لأني عربي، والقرآن عربي

mrs. miyagi

New Member
english-USA
How do you read the word al-Quran in أحبوا العرب لثلاث: لأني عربي، والقرءان عربي، وكلام أهل الجنة عربي
Is it al-Qurana or al-Quranu?
 
  • wriight

    Senior Member
    English (US) / Arabic (Lebanon)
    Should be "al-Qurana" because it's governed by a لأنَّ (which ought to still be there underlyingly even if it wasn't explicitly repeated, I don't know the Arabic i3raab term for this). That is, the sentence overall is equivalent to لأني عربي ولأن القرآنَ عربي ولأن كلامَ أهل الجنة عربي.

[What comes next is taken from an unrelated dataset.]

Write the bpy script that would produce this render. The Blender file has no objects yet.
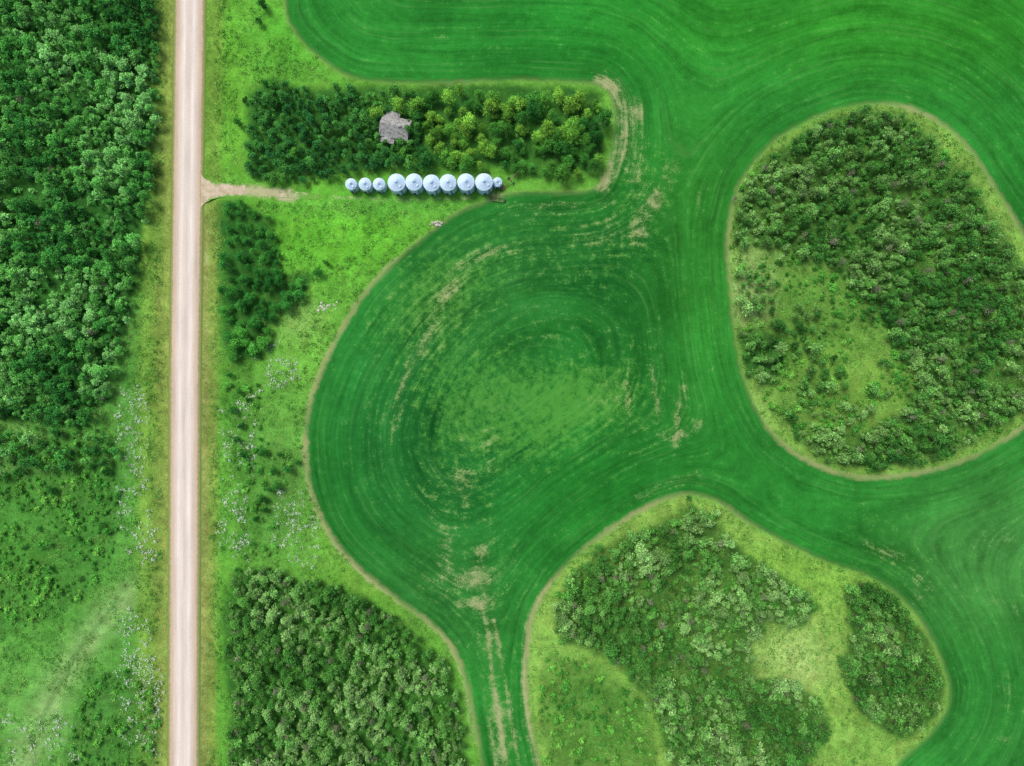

    (By the way, the first part should probably read أحب العرب لثلاثة أسباب or similar.)
     

    wriight

    Senior Member
    English (US) / Arabic (Lebanon)
    Well! Shame on me then. Why is it marfou3?
    أَحِبُّوا
    I see, the phrase is a quote — thought it was a sentence the OP came up with, which was why I offered corrections! But who does the first-person pronoun in لأني refer to? (I assumed it was the speaker declaring that his love for the Arabs is because he is an Arab himself.)
     
    Last edited:

    Sun-Shine

    Senior Member
    Arabic (Egypt)
    Why is it marfou3?
    Your opinion wasn't wrong. I'm not sure why it's in the nominative case, It could be that القرآنُ is مبتدأ.
    (هذا حديث (لكنه ضعيف) وهكذا رُوِيَ بالرفع (القرآنُ
    But who does the first-person pronoun in لأني refer to? (I assumed it was the speaker declaring that his love for the Arabs is because he is an Arab himself.)
    The prophet.
     

    elroy

    Imperfect Mod
    US English/Palestinian Arabic bilingual
    wriight’s analysis (اسم لأن منصوب) makes way more sense to me than the other analysis (مبتدأ مرفوع), which doesn’t make sense to me.
     

    Sun-Shine

    Senior Member
    Arabic (Egypt)
    wriight’s analysis (اسم لأن منصوب) makes way more sense to me than the other analysis (مبتدأ مرفوع), which doesn’t make sense to me.
    There is a difference between إعراب of the sentence as a detached one and إعراب of it as it was said. I mean that a word could have more than one case (إعراب) but it was said in one specific case. I searched and found it in the nominative case (مرفوع).